When the Japanese conductor Masaaki Suzuki leads his forces in a performance of a Bach cantata, does he worry that the non-Christians in his audience will face the fires of Hell?
That seems a bizarre question to ask any conductor of Bach’s music, especially one from Japan, where only one per cent of the population is Christian.
But when I met Suzuki in Copenhagen last Friday I asked it, because the 61-year-old founder of the Bach Collegium Japan (BCJ) is part of that one per cent. He’s an Evangelical Protestant, like Johann Sebastian Bach himself. Indeed, he adheres to an even fiercer interpretation of the Bible than the cantor of St Thomas’s.
Bach was a Lutheran; Suzuki is a member of the Reformed Church in Japan, which adheres to Calvin’s teaching that the fate of the soul at death is ‘predestined’ by God. The Lord already knows whether people are headed for paradise or damnation, and there is absolutely nothing they can do to influence their eternal fate.
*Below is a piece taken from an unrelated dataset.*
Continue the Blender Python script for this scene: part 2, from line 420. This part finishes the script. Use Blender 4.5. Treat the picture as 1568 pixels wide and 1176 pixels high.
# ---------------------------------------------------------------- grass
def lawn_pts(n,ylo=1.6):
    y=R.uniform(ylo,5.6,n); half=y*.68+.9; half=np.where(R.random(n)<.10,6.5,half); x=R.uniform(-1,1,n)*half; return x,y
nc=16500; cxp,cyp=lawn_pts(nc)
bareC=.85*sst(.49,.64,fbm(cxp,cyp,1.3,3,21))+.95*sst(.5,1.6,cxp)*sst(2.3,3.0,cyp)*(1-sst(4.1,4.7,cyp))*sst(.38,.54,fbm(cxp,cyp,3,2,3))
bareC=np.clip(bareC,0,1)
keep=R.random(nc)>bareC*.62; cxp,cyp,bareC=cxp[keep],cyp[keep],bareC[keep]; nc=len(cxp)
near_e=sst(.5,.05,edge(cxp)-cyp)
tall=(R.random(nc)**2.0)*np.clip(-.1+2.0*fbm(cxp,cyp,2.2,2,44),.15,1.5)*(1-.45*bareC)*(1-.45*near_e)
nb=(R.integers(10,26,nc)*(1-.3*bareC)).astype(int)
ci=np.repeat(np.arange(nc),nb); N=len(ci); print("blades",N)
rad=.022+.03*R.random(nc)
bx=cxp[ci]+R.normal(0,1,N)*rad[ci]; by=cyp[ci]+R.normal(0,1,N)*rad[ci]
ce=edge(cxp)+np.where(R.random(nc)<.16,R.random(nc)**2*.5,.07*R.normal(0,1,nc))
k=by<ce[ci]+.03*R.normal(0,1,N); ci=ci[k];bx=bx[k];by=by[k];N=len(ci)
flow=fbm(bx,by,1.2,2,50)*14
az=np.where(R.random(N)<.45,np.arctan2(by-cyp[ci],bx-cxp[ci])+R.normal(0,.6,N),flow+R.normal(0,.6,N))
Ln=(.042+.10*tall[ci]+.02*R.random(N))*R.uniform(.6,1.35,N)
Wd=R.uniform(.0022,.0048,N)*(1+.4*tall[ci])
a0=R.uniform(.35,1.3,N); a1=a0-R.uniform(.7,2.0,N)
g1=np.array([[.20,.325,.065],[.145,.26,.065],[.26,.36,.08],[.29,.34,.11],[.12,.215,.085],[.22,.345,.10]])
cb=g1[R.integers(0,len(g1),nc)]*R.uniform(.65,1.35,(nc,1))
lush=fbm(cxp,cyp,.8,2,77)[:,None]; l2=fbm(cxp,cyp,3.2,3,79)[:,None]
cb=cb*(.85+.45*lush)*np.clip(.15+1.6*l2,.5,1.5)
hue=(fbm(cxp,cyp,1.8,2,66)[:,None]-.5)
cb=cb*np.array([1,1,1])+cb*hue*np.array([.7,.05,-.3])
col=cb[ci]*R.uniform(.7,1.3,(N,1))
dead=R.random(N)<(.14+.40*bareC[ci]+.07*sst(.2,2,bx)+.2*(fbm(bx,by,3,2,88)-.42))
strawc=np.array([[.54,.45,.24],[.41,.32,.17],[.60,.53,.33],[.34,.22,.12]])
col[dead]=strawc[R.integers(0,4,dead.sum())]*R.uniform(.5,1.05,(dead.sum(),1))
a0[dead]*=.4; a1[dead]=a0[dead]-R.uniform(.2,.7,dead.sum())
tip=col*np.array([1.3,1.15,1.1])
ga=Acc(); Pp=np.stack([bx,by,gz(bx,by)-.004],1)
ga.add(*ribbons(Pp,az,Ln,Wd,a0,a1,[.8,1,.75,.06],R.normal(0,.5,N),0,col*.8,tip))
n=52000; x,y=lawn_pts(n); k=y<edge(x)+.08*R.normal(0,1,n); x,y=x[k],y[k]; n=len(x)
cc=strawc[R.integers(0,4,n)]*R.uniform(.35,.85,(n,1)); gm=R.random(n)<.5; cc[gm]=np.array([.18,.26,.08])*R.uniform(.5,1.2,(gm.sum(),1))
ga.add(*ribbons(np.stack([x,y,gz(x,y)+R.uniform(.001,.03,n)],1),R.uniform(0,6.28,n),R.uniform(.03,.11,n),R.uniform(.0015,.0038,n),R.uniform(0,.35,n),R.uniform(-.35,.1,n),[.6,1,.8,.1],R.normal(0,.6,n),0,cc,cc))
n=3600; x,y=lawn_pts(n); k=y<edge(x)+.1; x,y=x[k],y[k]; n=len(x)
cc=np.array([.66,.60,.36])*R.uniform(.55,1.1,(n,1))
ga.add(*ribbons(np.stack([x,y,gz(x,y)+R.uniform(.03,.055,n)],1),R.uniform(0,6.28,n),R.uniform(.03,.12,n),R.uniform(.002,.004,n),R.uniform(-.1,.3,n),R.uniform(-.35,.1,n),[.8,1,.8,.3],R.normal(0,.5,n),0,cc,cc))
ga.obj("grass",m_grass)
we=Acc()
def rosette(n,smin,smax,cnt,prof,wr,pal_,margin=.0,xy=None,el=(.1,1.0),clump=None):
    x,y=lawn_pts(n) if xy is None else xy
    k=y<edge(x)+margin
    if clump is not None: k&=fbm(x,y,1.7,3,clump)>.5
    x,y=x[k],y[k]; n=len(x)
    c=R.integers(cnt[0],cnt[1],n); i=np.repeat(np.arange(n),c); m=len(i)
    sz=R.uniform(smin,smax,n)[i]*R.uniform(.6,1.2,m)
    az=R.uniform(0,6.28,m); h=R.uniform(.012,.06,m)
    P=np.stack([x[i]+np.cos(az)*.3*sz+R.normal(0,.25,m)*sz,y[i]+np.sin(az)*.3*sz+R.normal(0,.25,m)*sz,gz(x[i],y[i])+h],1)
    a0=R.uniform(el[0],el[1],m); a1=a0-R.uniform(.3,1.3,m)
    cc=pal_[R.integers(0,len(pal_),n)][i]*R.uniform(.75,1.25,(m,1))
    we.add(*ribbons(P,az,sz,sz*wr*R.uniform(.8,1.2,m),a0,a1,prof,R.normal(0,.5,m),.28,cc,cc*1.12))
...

For years I’ve wanted to ask Maestro Suzuki about his Christian faith, which he proclaimed in the liner notes for the first CD of his Bach cantata cycle with the BCJ and again, 18 years later, in the 55th and last.
As he wrote when he signed off: ‘With the help of His disciples, God left us the Bible. Into the hands of Bach He delivered the cantata. That is why it is our mission to keep performing them: we must pass on God’s message through these works, and sing them to express the Glory of God.’
Whoa! When did you last hear a world-class conductor of Christian sacred music espouse the doctrines it conveys?
Make no mistake about it: Suzuki is in the top flight of choral conductors (and, in addition, a magnificent harpsichordist and organist — he’s working on what may turn out to be a complete Bach organ cycle).